Thursday, April 19, 2012

Inspiring in spurts--waiting for Rhythm

I finally joined the NCTE (National Council for Teachers of English) and subscribed to their English Journal, a professional Secondary English teaching journal, only three years after my English Education professors started suggesting it. At the time I was a budgeting student who couldn’t afford to relocate rent and food funds to anything of less immediate import. I forgot all my good intentions of joining NCTE and reading the journal after graduating and beginning to work. Having recently awakened to the joys of good journal/magazine writing at my fingertips via my kindle (yes, I caved; it didn’t take much) I suddenly remembered the English Journal and have just spent the last couple hours reading articles on such subjects as digitalk, political power writing communities and motivating students to care about in-class writing.

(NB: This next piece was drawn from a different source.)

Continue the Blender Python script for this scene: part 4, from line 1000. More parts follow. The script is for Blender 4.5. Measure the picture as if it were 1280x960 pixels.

And now I’m thoroughly depressed. I’m a third of the way through my teaching year, just finished one incredibly crazy first term that I started running and finished in an exhausted heap, and I just don’t know how the teachers who write these inspiring articles have time to, first of all, think up such passionate, creative lessons, second of all, teach planned passionate and creative lessons, and third, write about it! Okay, so some of my lessons this year have tried to be creative and go beyond the text book basics but mostly I feel like this term has been one long circle of assigning and marking with little time to be passionate and create. And if I’m feeling like this… my poor students! I’m not sure what it is. This is my second year; I thought it was supposed to get easier, Professor Vande Kopple? So far, this one is much more out of control than my first.

I long for time to read and think and plan and create so I can question and challenge and prompt and inspire but all I do is assign and mark and edit and administrate!

What is the answer? Is there an answer? Maybe it’s just to wait this time out, to try as much as possible to not be completely sucked into the whirlpool, to inspire in spurts as I come up for air occasionally, and then, when there is a rhythm (oh, please, let that be a rhythm on the horizon!) maybe those spurts can slowly become long, deep, luxurious breaths.